Real life scenario
You receive a flyer at home with a special discount on Jack Daniels at your favorite store. 50% off today. You arrive at the store. You look at the shelf price of your upcoming alcoholic beverage. It displays the 50% off sticker. Cool!
Hmm…Wait. You’re looking closer and the actual price is not 50% but the regular price you normally pay. You’re upset and you contact the store manager to find out what’s going on.
Does this scenario sounds familiar? Probably not. Why? Because in the world of retail there are rules and regulations about promotions, discounts and advertising.
You can’t just organize fake discounts and claim it is is a cool discount to attract users.
Now back to the App Store.
Apple and Google give developers the ability to change the price of the apps they built quite easily. Price increase or price decrease, the developer has the control (with the lone restriction that Google blocks developers from setting a price on their app once it’s been made free. God knows why…)
Organizing a price promotion is a great marketing tool to find out the right pricing for your app, but also to accelerate adoption. Apple organizes a Free App of the Week (example below) every week and there are many services that help surface those promotions too (Disclosure: Appsfire is one of them).
But this is also something many developers or services are manipulating to fool users and make them believe there is an opportunity here. And here, unlike in the “real retail world”, there is no chance to find out what is a “real promotion” or a fake one. Why? Because the App Store only displays the price at the moment of your visit and there is no reference to price evolution.
If a developer claims “200%” off at $0.99 how can you really find out if the price was $2.99 just before? Maybe it was only $0.99?
There’s more to it. As a developer you can change the price as many times as you want. And in theory you can organize price discounts as many times as you want. In that context, how can you know if the discount applies to a price that truly represents the standard price?
The reality is that the App Store is full of fake deals: deals that are either deceptive or misrepresentative.
Here are the varieties of fake deals:
- Fake price drops: The app claims it’s on sale in its app description, when in reality the price has never changed.
- Inaccurate price discount: The app claims a X% discount, when in reality the magnitude of the discount is smaller. For example, the app that has recently gone free claims that it’s down from $5.99, when in reality the all-time high price of the app was $3.99.
- Artificial discount (screenshot below): An app that just launched or is normally worth X will artificially raise the price up to Y for a day or two and then will drop the price back to X, claiming it as a “discount”
- YoYo Apps or High-Frequency Price Droppers: Apps in “promotion” every few days.
- Paid to Freemium: A paid app is indeed becomes free, but the price is now applied in in-app purchase (nothing wrong with that…unless the developer claims “FREE TODAY”)
- Fake “free today”: The app claims it’s “free” today. In reality it’s free all the time or the vast majority of the time.
- Fake In-App bonus: The app claims “$X worth of In-App Purchase” and offers no way to redeem this bonus or offers no in-App bonus. Or it offers an In-App bonus that does not have the value it claimed.

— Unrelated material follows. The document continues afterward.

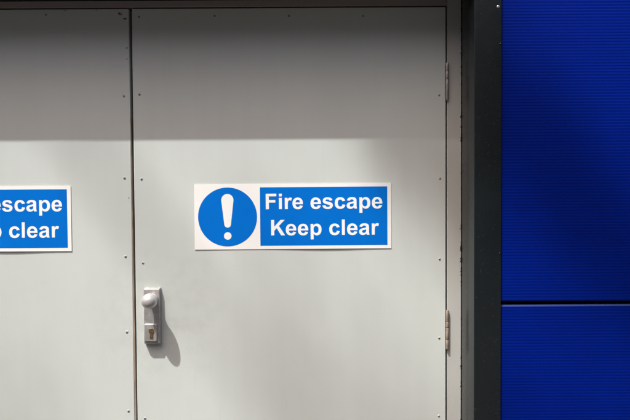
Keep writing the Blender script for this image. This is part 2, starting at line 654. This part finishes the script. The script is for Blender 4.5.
chip(dl, -0.7400, 1.9180, 0.0050, 0.0012)
chip(dl, -0.6460, 1.9190, 0.0040, 0.0011)
chip(dl, -0.5580, 1.3600, 0.0014, 0.0028)

dr = empty("metal_door", (XR0, 0, 0), "right grey metal fire door leaf fitted with a round knob and two side hinges", "door")
obj("door_panel", B(XR0, XR1, 0.0, 0.044, ZB, ZT), M['door'], dr, bevel=0.0022, seg=3)
for x, z in zip([-0.52, -0.5218, -0.5194, -0.5185, -0.5185, -0.5191, -0.52, -0.52],
                [1.8975, 1.6681, 1.4161, 1.1636, 0.93, 0.6909, 0.45, 0.2]):
    if z != 0.93:
        screw(dr, x, z, 1.05)
for x, z in ((-0.2954, 1.8991), (-0.0738, 1.8978), (0.1463, 1.8964)):
    screw(dr, x, z)
for x, z in ((0.3725, 1.6612), (0.3748, 1.4122), (0.3740, 1.1702), (0.3725, 0.931), (0.3712, 0.693), (0.372, 0.45), (0.372, 0.2)):
    screw(dr, x, z, 0.95)
hinge(dr, 0.3955, 1.6457, 1.7553, [1.7075, 1.7310], M['hinge'])
hinge(dr, 0.3960, 0.8984, 1.0166, [0.9270, 0.9640, 0.9820], M['hinge_old'])
hinge(dr, 0.3960, 0.16, 0.275, [0.20, 0.23], M['hinge_old'])

for z0, z1 in ((1.6457, 1.7553), (0.8984, 1.0166), (0.16, 0.275)):
    hinge(dl, -1.4968, z0, z1, [z0 + 0.035, z0 + 0.062], M['hinge_old'])

# knob set on the right door
PX0, PX1, PZ0, PZ1 = -0.5148, -0.4658, 0.9220, 1.0905
hp = bmesh.new()
# plate, slightly tapered towards its face
v = []
for x, y, z in ((PX0 - .001, 0.0, PZ0 - .001), (PX1 + .001, 0.0, PZ0 - .001), (PX1 + .001, 0.0, PZ1 + .001), (PX0 - .001, 0.0, PZ1 + .001),
                (PX0 + .0008, -0.0175, PZ0 + .001), (PX1 - .0008, -0.0175, PZ0 + .001), (PX1 - .0008, -0.0155, PZ1 - .004), (PX0 + .0008, -0.0155, PZ1 - .004)):
    v.append(hp.verts.new((x, y, z)))
for f in ((3, 2, 1, 0), (4, 5, 6, 7), (0, 1, 5, 4), (1, 2, 6, 5), (2, 3, 7, 6), (3, 0, 4, 7)):
    hp.faces.new([v[i] for i in f])
lockset = obj("door_handle", hp, M['handle'], dr, origin=(-0.4903, 0, 0.9220), bevel=0.0022, seg=3)
KX, KZ, KR, KY = -0.4872, 1.0570, 0.0232, 0.0555
prof = [(0.0165, 0.0150), (0.0165, 0.0185), (0.0150, 0.0205), (0.0128, 0.0215), (0.0118, 0.0250), (0.0120, 0.0310), (0.0136, 0.0355)]
for k in range(0, 22):
    a = -math.pi * 0.30 + (math.pi * 0.5 + math.pi * 0.30) * k / 22
    prof.append((KR * math.cos(a), KY + KR * math.sin(a)))
prof.append((0.0006, KY + KR))
obj("knob", lathe(bmesh.new(), KX, KZ, prof, 40), M['knob'], lockset, origin=(KX, 0, KZ), smooth='auto')
obj("lock_escutcheon", B(-0.5125, -0.4735, -0.0225, -0.0160, 0.9300, 0.9830), M['handle'], lockset, bevel=0.0028, seg=3)
# euro profile cylinder: round plug over a narrower tail
cyl = lathe(bmesh.new(), -0.4905, 0.9625, [(0.0082, 0.0215), (0.0082, 0.0240), (0.0076, 0.0246), (0.0010, 0.0246)], 24)
box(cyl, -0.4951, -0.4859, -0.0243, -0.0215, 0.9400, 0.9600)
obj("lock_cylinder", cyl, M['brass'], lockset, smooth='auto')
kh = bmesh.new()
box(kh, -0.4912, -0.4898, -0.0251, -0.0240, 0.9575, 0.9680)
box(kh, -0.4931, -0.4879, -0.0250, -0.0240, 0.9435, 0.9452)
obj("keyhole", kh, M['recess'], lockset)

# ------------------------------------------------------------------ lettering, drawn as outlines (quadratic arcs, 2048 units per em)
# each contour: (x, y) on-curve points, (x, y, 1) control points
G = {
 'F': (1251, [[(151,0),(151,1466),(1156,1466),(1156,1218),(447,1218),(447,871),(1059,871),(1059,623),(447,623),(447,0)]]),
 'l': (569, [[(147,0),(147,1466),(428,1466),(428,0)]]),
 'i': (569, [[(147,1206),(147,1466),(428,1466),(428,1206)], [(147,0),(147,1062),(428,1062),(428,0)]]),
 'K': (1479, [[(153,0),(153,1466),(449,1466),(449,815),(1047,1466),(1445,1466),(893,895),(1475,0),(1092,0),(689,688),(449,443),(449,0)]]),
 'r': (797, [[(416,0),(135,0),(135,1062),(396,1062),(396,911),(463,1018,1),(516,1052),(570,1086,1),(638,1086),(734,1086,1),(823,1033),
              (736,788),(665,834,1),(604,834),(545,834,1),(504,801),(463,769,1),(439,684),(416,599,1),(416,328)]]),
 'e': (1139, [[(762,338),(1042,291),(988,137,1),(871,56),(755,-24,1),(580,-24),(303,-24,1),(170,157),(65,302,1),(65,523),(65,787,1),(203,936),
               (341,1086,1),(552,1086),(789,1086,1),(926,929),(1063,773,1),(1057,450),(353,450),(356,325,1),(421,255),(486,186,1),(583,186),
               (649,186,1),(694,222),(739,258,1)],
              [(778,622),(775,744,1),(715,807),(655,871,1),(569,871),(477,871,1),(417,804),(357,737,1),(358,622)]]),
 's': (1139, [[(48,303),(330,346),(348,264,1),(403,221),(458,179,1),(557,179),(666,179,1),(721,219),(758,247,1),(758,294),(758,326,1),(738,347),
               (717,367,1),(644,384),(304,459,1),(213,521),(87,607,1),(87,760),(87,898,1),(196,992),(305,1086,1),(534,1086),(752,1086,1),(858,1015),
               (964,944,1),(1004,805),(739,756),(722,818,1),(674,851),(627,884,1),(539,884),(428,884,1),(380,853),(348,831,1),(348,796),(348,766,1),
               (376,745),(414,717,1),(638,666),(863,615,1),(952,541),(1040,466,1),(1040,332),(1040,186,1),(918,81),(796,-24,1),(557,-24),
               (340,-24,1),(213,64),(87,152,1)]]),
 'c': (1139, [[(1073,748),(796,698),(782,781,1),(732,823),(683,865,1),(604,865),(499,865,1),(436,792),(374,720,1),(374,550),(374,361,1),(437,283),
               (501,205,1),(608,205),(688,205,1),(739,250),(790,296,1),(811,407),(1087,360),(1044,170,1),(922,73),(800,-24,1),(595,-24),
               (362,-24,1),(223,123),(85,270,1),(85,530),(85,793,1),(224,939),(363,1086,1),(600,1086),(794,1086,1),(908,1002),(1023,919,1)]]),
 'a': (1139, [[(357,738),(102,784),(145,938,1),(250,1012),(355,1086,1),(562,1086),(750,1086,1),(842,1041),(934,997,1),(971,928),(1009,860,1),
               (1009,677),(1006,349),(1006,209,1),(1019,142),(1033,76,1),(1070,0),(792,0),(781,28,1),(765,83),(758,108,1),(755,116),(683,46,1),
               (601,11),(519,-24,1),(426,-24),(262,-24,1),(167,65),(73,154,1),(73,290),(73,380,1),(116,450),(159,521,1),(236,558),(314,596,1),
               (460,624),(657,661,1),(733,693),(733,721),(733,802,1),(693,836),(653,871,1),(542,871),(467,871,1),(425,841),(383,812,1)],
              [(733,510),(679,492,1),(562,467),(445,442,1),(409,418),(354,379,1),(354,319),(354,260,1),(398,217),(442,174,1),(510,174),
               (586,174,1),(655,224),(706,262,1),(722,317),(733,353,1),(733,454)]]),
 'p': (1251, [[(139,1062),(401,1062),(401,906),(452,986,1),(539,1036),(626,1086,1),(732,1086),(917,1086,1),(1046,941),(1175,796,1),(1175,537),
               (1175,271,1),(1045,123),(915,-24,1),(730,-24),(642,-24,1),(570,11),(499,46,1),(420,131),(420,-404),(139,-404)],
              [(417,549),(417,370,1),(488,284),(559,199,1),(661,199),(759,199,1),(824,277),(889,356,1),(889,535),(889,702,1),(822,783),
               (755,864,1),(656,864),(553,864,1),(485,784),(417,705,1)]]),
 ' ': (569, []),
}


def flat(contour, n=5):
    out = []
    L_ = len(contour)
    for i, p in enumerate(contour):
        if len(p) == 2:
            out.append((p[0], p[1]))
        else:
            a, b = contour[i - 1], contour[(i + 1) % L_]
            for k in range(1, n):
                t = k / n
                out.append(tuple((1 - t) ** 2 * a[j] + 2 * t * (1 - t) * p[j] + t * t * b[j] for j in (0, 1)))
    return out


def filled(contours):
    """planar outlines with holes -> bmesh in the plane y = 0 (x, z)"""
    cu = bpy.data.curves.new("outline", 'CURVE')
    cu.dimensions = '2D'
    cu.fill_mode = 'BOTH'
    for c in contours:
        sp = cu.splines.new('POLY')
        sp.points.add(len(c) - 1)
        for q, (x, y) in zip(sp.points, c):
            q.co = (x, y, 0, 1)
        sp.use_cyclic_u = True
    tmp = bpy.data.objects.new("outline", cu)
    COL.objects.link(tmp)
    dg = bpy.context.evaluated_depsgraph_get()
    me = bpy.data.meshes.new_from_object(tmp.evaluated_get(dg))
    bm = bmesh.new()
    bm.from_mesh(me)
    bpy.data.objects.remove(tmp)
    bpy.data.curves.remove(cu)
    bpy.data.meshes.remove(me)
    for v_ in bm.verts:
        v_.co = Vector((v_.co.x, 0, v_.co.y))
    return bm


def words(s, x_ink, base, sc):
    cs = []
    first = G[s[0]][1][0]
    x = x_ink - min(p[0] for p in first) * sc
    for ch in s:
        adv, cons = G[ch]
        for c in cons:
            cs.append([(x + px * sc, base + py * sc) for px, py in flat(c)])
        x += adv * sc
    return filled(cs)


def grid(x0, x1, z0, z1, nx, nz):
    bm = bmesh.new()
    vs = [[bm.verts.new((x0 + (x1 - x0) * i / nx, 0, z0 + (z1 - z0) * k / nz)) for i in range(nx + 1)] for k in range(nz + 1)]
    for k in range(nz):
        for i in range(nx):
            bm.faces.new((vs[k][i], vs[k][i + 1], vs[k + 1][i + 1], vs[k + 1][i]))
    return bm


def thicken(bm, t):
    """give a flat sheet in the xz plane a back: front stays at y = 0, back at y = t"""
    r_ = bmesh.ops.extrude_face_region(bm, geom=bm.faces[:])
    for e_ in r_['geom']:
        if isinstance(e_, bmesh.types.BMVert):
            e_.co.y += t
    return bm


def make_sign(cx, cz, label, lift, rot):
    """rigid plastic sign 590 x 196 mm, centre (cx, cz); its lower edge stands a little off the door"""
    W, H = 0.590, 0.1955
    root = empty("safety_sign", (cx, 0, cz), label, "sign", "fire escape signs on the doors")
    root.rotation_euler = (0, 0, 0)

    def shape(bm, off):
        for v_ in bm.verts:
            x, z = v_.co.x, v_.co.z
            u, w = x / W, (0.5 - z / H)
            bow = lift * max(0.0, w) ** 2 * math.exp(-((u - 0.16) / 0.17) ** 2) + 0.0004 * (1 + math.sin(7 * u + cx))
            v_.co.y += -0.0014 - bow - off
            ca, sa = math.cos(rot), math.sin(rot)
            v_.co.x, v_.co.z = cx + x * ca - z * sa, cz + x * sa + z * ca
        return bm

    obj("backing_plate", shape(thicken(grid(-W / 2, W / 2, -H / 2, H / 2, 80, 20), 0.0013), 0), M['white'], root)
    ox, oz = -0.0667, 1.3010      # sign centre as measured on the right-hand sign
    # round mandatory symbol
    db = bmesh.new()
    n, rr = 72, 0.0884
    rings = []
    for q in range(1, 9):
        rings.append([db.verts.new((-0.2624 + 0.0 - ox + rr * q / 8 * math.cos(2 * math.pi * k / n), 0,
                                    1.3008 - oz + rr * q / 8 * math.sin(2 * math.pi * k / n))) for k in range(n)])
    c0 = db.verts.new((-0.2624 - ox, 0, 1.3008 - oz))
    for k in range(n):
        db.faces.new((c0, rings[0][k], rings[0][(k + 1) % n]))
        for q in range(7):
            db.faces.new((rings[q][k], rings[q + 1][k], rings[q + 1][(k + 1) % n], rings[q][(k + 1) % n]))
    disc = obj("symbol_disc", shape(thicken(db, 0.0002), 0.0003), M['blue'], root)
    # exclamation mark: a drop that narrows downwards, and a dot
    ex, zt, rt_, zb, rb_ = -0.2624 - ox, 1.3515 - oz, 0.0183, 1.2785 - oz, 0.0098
    drop = []
    for k in range(17):
        a = R(-6) + R(192) * k / 16
        drop.append((ex + rt_ * math.cos(a), zt + rt_ * math.sin(a)))
    for k in range(13):
        a = R(186) + R(168) * k / 12
        drop.append((ex + rb_ * math.cos(a), zb + rb_ * math.sin(a)))
    dot = [(ex + 0.0113 * math.cos(2 * math.pi * k / 28), 1.2437 - oz + 0.0113 * math.sin(2 * math.pi * k / 28)) for k in range(28)]
    obj("exclamation_mark", shape(thicken(filled([drop, dot]), 0.0002), 0.0006), M['letter'], disc)
    panel = obj("text_panel", shape(thicken(grid(-0.1647 - ox, 0.2168 - ox, 1.2136 - oz, 1.3890 - oz, 60, 20), 0.0002), 0.0003), M['blue'], root)
    sc = 0.3494 / 11042
    for text, x0, z0 in (("Fire escape", -0.1474, 1.3232), ("Keep clear", -0.1320, 1.2444)):
        a, b = text.split()
        x1 = x0 - ox + (sum(G[c][0] for c in a + " ") - min(p[0] for p in G[a[0]][1][0]) + min(p[0] for p in G[b[0]][1][0])) * sc
        obj("lettering", shape(thicken(words(a, x0 - ox, z0 - oz, sc), 0.0002), 0.0006), M['letter'], panel)
        obj("lettering", shape(thicken(words(b, x1, z0 - oz, sc), 0.0002), 0.0006), M['letter'], panel)
    return root


make_sign(-0.0667, 1.3012, "complete blue and white fire escape sign with exclamation symbol, on the right door", 0.0009, R(0.08))
make_sign(-0.0667 - 0.9598, 1.2988, "blue and white fire escape sign on the left door, cut off by the picture edge", 0.002, R(0.0))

The good news is that the App Store is full of legitimate promotions like the recent price drop organized by Apple and Rovio on Angry Birds.
So what do we do with this? It’s all about trust
Users have to consider carefully what they download. They can use third-party services (like Appannie or others..) to find out the price history of an app. Appsfire offers such a feature (more on that coming soon).
Unfortunately many app guides or review sites list all those “discounts” and scams as if they were equal, and many “app marketing services” and ad networks do not hesitate to also use those techniques to create the illusion of a “deal” and create a stronger marketing leverage.
Apple and Google could be more careful by limiting the number of times a developer can change their pricing or by limiting the ability to update the app description (as Apple recently did with the app title). Maybe a firm, operationally-enforceable rule on this point would be welcome.
It is critical users can trust developers. Quality discovery is based on trust. If you rupture that trust, discovery is broken.